Suriye-Türkiye sınırı yaklaşık 900 km uzunlukta. Sınır kapılarından sadece Keseb (Yayladağ) kapısı yönetimin elinde bulunuyor. Suriye’nin Türkiye ile sınır illeri; Haseke, Rakka, Halep, İdlib ve Lazkiye. Sınır kentlerinin hemen hepsi yönetime karşı savaşan grupların elinde. Merkezi Haseke ili olan YPG son dönemde Türkiye-Suriye sınırındaki hat üzerinde ilerledi. Kamışlı ve Batıya doğru sınır boyunca Amuda, Darbasiye ve Rasul Ayn tamamen Kürt güçlerinin elinde. Bu merkezlerin güneyinde kalan bütün ilçe ve köyler de YPG kontrolünde bulunuyor. Kürtlerin hakim olduğu diğer merkezleri ise Halep ili sınırları içinde bulunan Ayn El Arab (Kobani) ve Tel Abyad. Ayn El Arab diğer yandan kuzey doğudaki Kürt hâkimiyet bölgesinin batı ucunu oluşturuyor. Fırat Nehri’nden sonra gelen ve Ayn El Arab’ın hemen batısında yer alan Cerablus ise halen IŞİD kontrolünde bulunuyor. Batı bir dönem kasıtlı yahut değil İŞİD’e çalıştı. Çünkü gayesi Suriye ve Iraklıların kırk parçaya bölünmesi idi. Sonra farklı gruplara, kimseyi fazla güçlendirmedi. Türkiye’nin yanındaymış gibi görüntü verdiğinde bile Türkiye’nin aleyhine çalışmayı ihmal etmedi. Kürtlerin yanındaymış gibi görüntü verdiği bir zamanda bile onları birbirlerine kırdırmakta yahut yönetimi altında yaşadıkları rejime teslim etmekte hiç tereddüt etmedi. Şimdi plan Kürt şehirleri… Kürtleri isyan ettirerek Kürt şehirlerini yaşanmaz hale getirmek ve ardında Türk-Kürt duygusal bağının kopmasını sağlamak. Tüm güçleri ile buna hazırlanıyorlar. Medyasından çetesine, istihbaratından gerillasına. İpin ucu kaçtığı an, iç savaş an meselesi; tek kıvılcım bütün her şeyi silip götürebilir. Ve bundan da en zararlı PKK, PYD ve YGP çıkar. Suriye şahitliğini ettiğimiz bir facia yaşadı ve bunda ilk aktörlerin çoğu yok… Bugün savaş belli bir hukukta gider, ama ipin ucu kaçtığı an savaşın ne hukuku kalır ne merhameti… Dedik ya Suriye önümüzde bir misal olarak duruyor. Gelelim Diyarbakır’ı Halep’e çevirme niyetli PKK, PYD ve YGP aktörlerine.

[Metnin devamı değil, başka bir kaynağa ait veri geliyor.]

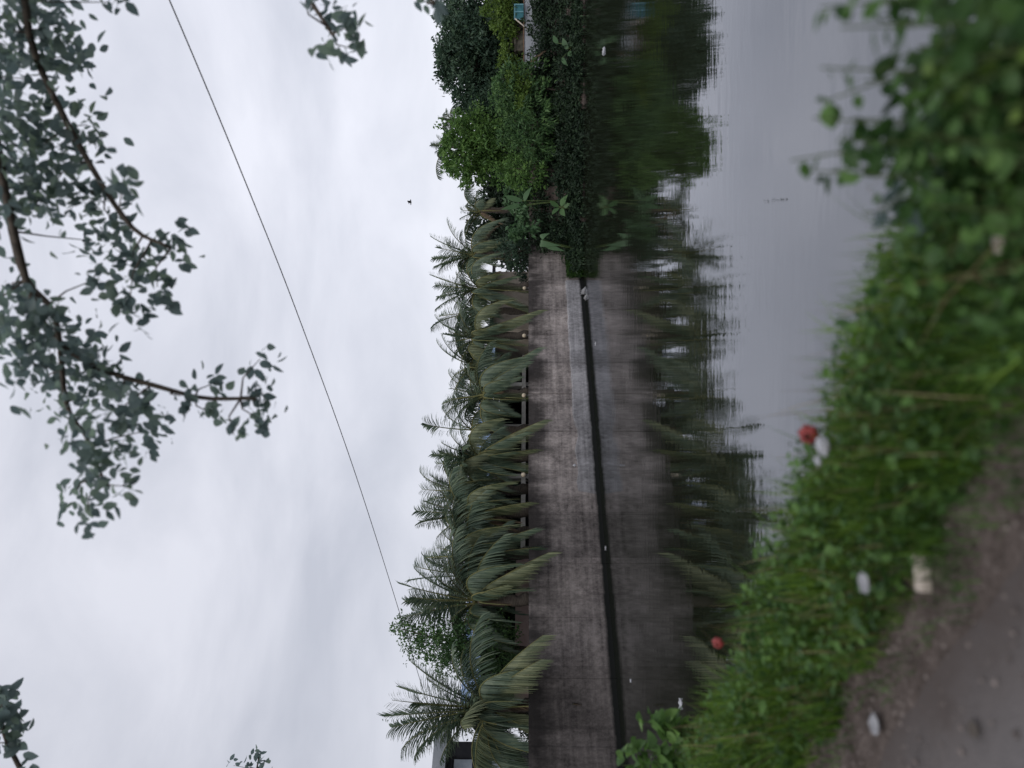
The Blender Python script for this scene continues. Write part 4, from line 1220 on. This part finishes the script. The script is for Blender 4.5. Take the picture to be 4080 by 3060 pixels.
near_tree("roadside tree leaning in from the right, leafy branches filling the top of the view",
          [(3.5, -.4, 1.0), (3.4, -.2, 2.6), (3.2, .3, 4.2), (2.9, 1.2, 5.6)],
          [[(-300, -500, 4.2), (-60, 300), (75, 1040), (217, 1256), (264, 1602), (345, 1745), (420, 1930)],
           [(-100, -500, 4.4), (150, 250), (480, 850), (680, 990)],
           [(-200, 200, 4.8), (180, 1300), (700, 1560), (1020, 1590)],
           [(700, -700, 4.4), (1150, -120), (1340, 160)], [(1200, -800, 4.4), (1640, -150), (1730, 20)]],
          [(x * S_, y * S_, r * S_) for x, y, r in CL], 5.6, .10, 61, 16,
          extra=[((3.2, 1.5, 6.4), 1.0, 140), ((3.9, .2, 6.6), 1.1, 160), ((2.6, 2.6, 6.6), .9, 120), ((4.2, -1.2, 5.9), 1.0, 120)])
near_tree("roadside tree outside the left edge, one leafy branch tip reaching in high up",
          [(-7.2, 9.6, .98), (-7.1, 9.5, 3.2), (-6.8, 9.2, 5.2), (-6.2, 8.8, 6.6)],
          [[(250, 3300), (30, 2960), (10, 2790)]],
          [(10, 2770, 45), (30, 2840, 55), (40, 2900, 50), (20, 2960, 50), (-20, 2880, 70), (60, 2950, 30), (-30, 2800, 60), (100, 3120, 70)], 7.6, .15, 62, 24,
          extra=[((-6.8, 9.4, 7.6), 1.0, 200), ((-7.8, 9.4, 7.0), 1.1, 220), ((-6.6, 8.2, 7.3), .9, 160)])
near_tree("tree beyond the left edge with one small dark tip showing above the dark building",
          [(-13.6, 16.0, .95), (-13.4, 16.1, 3.5), (-13.0, 16.3, 5.8), (-12.2, 16.6, 7.2)],
          [[(1120, 3350), (1030, 3110), (1030, 3020)]],
          [(1030, 3020, 30), (1050, 3045, 28), (990, 3050, 24), (930, 3050, 26), (1020, 2998, 16), (1045, 3090, 40), (960, 3110, 45)], 16.8, .14, 63, 46, spreadY=.2,
          extra=[((-12.6, 16.6, 8.2), 1.3, 500), ((-13.6, 16.2, 7.8), 1.4, 500), ((-11.6, 16.8, 7.6), .9, 250)])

YPG-PYD-PPK; bunların hepsi bir ve aynı şey. Marksist Leninist ve oldukça pragmatik bu örgütler, Kürdistan içerisinde çok fazla ciddiye alınmayan, fakat sergiledikleri ‘pragmatik’ tavır neticesi bölgede ‘kiralık ordu’ muamelesi gören yapılar... Son dönemde dışarıdan gelen Alman, Rus, İngiliz ve Amerikan savaşçılar ile içinde bulundurduğu yabancı asker sayısı Kürt asker sayısını geçen bu örgüt(ler)e ABD, Almanya ve Rusya aleni bir şekilde desteklerini ilan etmekle kalmadılar silah, araç ve eğitim veriyorlar. Bu hazırlık kimin için? Suriye için diyorsanız yanlıyorsunuz? Bölgede artan trafiğe bakarsanız 900 kilometrelik sınır boyunca cephe savaşı başlatılması hazırlıkları yapılıyor gibi bir hava var… İçteki ‘Cizre, Diyarbakır, Sur, Şırnak, Yüksekova’ isyan girişimleri bunun ön hazırlıkları ve pratik anlamda deneme kısmı idi. Suriye’de de böyle başlamamış mıydı? Şimdi filmi Türkiye için sarıyorlar.
Nihai sözümüz; HERŞEYE HER ŞEKİLDE HAZIRLANIN… BU SAVAŞI HAZIR OLMAYANLAR KAYBEDECEK.